§ **Exercise requirements**
Using the data below, repeat all of it precisely.

§ **Data shown**

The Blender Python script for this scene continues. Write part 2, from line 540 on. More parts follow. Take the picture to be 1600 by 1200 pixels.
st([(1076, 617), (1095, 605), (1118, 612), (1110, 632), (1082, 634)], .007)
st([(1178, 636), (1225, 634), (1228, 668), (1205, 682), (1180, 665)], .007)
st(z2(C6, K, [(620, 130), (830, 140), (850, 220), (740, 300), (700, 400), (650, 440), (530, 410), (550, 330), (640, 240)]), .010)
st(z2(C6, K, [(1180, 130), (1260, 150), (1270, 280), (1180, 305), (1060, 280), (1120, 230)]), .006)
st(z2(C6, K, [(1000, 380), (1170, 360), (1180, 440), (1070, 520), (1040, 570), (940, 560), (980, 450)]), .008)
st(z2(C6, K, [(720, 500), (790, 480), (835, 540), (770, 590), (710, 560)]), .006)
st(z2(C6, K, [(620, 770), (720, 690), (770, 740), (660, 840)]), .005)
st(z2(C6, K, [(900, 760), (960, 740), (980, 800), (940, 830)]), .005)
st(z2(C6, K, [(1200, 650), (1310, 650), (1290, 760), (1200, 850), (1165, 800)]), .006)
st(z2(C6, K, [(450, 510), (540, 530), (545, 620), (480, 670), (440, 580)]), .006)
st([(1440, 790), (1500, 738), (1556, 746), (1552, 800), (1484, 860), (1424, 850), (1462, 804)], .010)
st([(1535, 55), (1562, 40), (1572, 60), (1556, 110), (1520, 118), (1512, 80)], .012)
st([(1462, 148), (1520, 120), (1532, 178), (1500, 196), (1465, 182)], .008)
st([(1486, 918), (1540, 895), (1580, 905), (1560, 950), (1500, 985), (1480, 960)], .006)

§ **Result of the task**
The Blender Python script for this scene continues. Write part 2, from line 540 on. More parts follow. Take the picture to be 1600 by 1200 pixels.
st([(1076, 617), (1095, 605), (1118, 612), (1110, 632), (1082, 634)], .007)
st([(1178, 636), (1225, 634), (1228, 668), (1205, 682), (1180, 665)], .007)
st(z2(C6, K, [(620, 130), (830, 140), (850, 220), (740, 300), (700, 400), (650, 440), (530, 410), (550, 330), (640, 240)]), .010)
st(z2(C6, K, [(1180, 130), (1260, 150), (1270, 280), (1180, 305), (1060, 280), (1120, 230)]), .006)
st(z2(C6, K, [(1000, 380), (1170, 360), (1180, 440), (1070, 520), (1040, 570), (940, 560), (980, 450)]), .008)
st(z2(C6, K, [(720, 500), (790, 480), (835, 540), (770, 590), (710, 560)]), .006)
st(z2(C6, K, [(620, 770), (720, 690), (770, 740), (660, 840)]), .005)
st(z2(C6, K, [(900, 760), (960, 740), (980, 800), (940, 830)]), .005)
st(z2(C6, K, [(1200, 650), (1310, 650), (1290, 760), (1200, 850), (1165, 800)]), .006)
st(z2(C6, K, [(450, 510), (540, 530), (545, 620), (480, 670), (440, 580)]), .006)
st([(1440, 790), (1500, 738), (1556, 746), (1552, 800), (1484, 860), (1424, 850), (1462, 804)], .010)
st([(1535, 55), (1562, 40), (1572, 60), (1556, 110), (1520, 118), (1512, 80)], .012)
st([(1462, 148), (1520, 120), (1532, 178), (1500, 196), (1465, 182)], .008)
st([(1486, 918), (1540, 895), (1580, 905), (1560, 950), (1500, 985), (1480, 960)], .006)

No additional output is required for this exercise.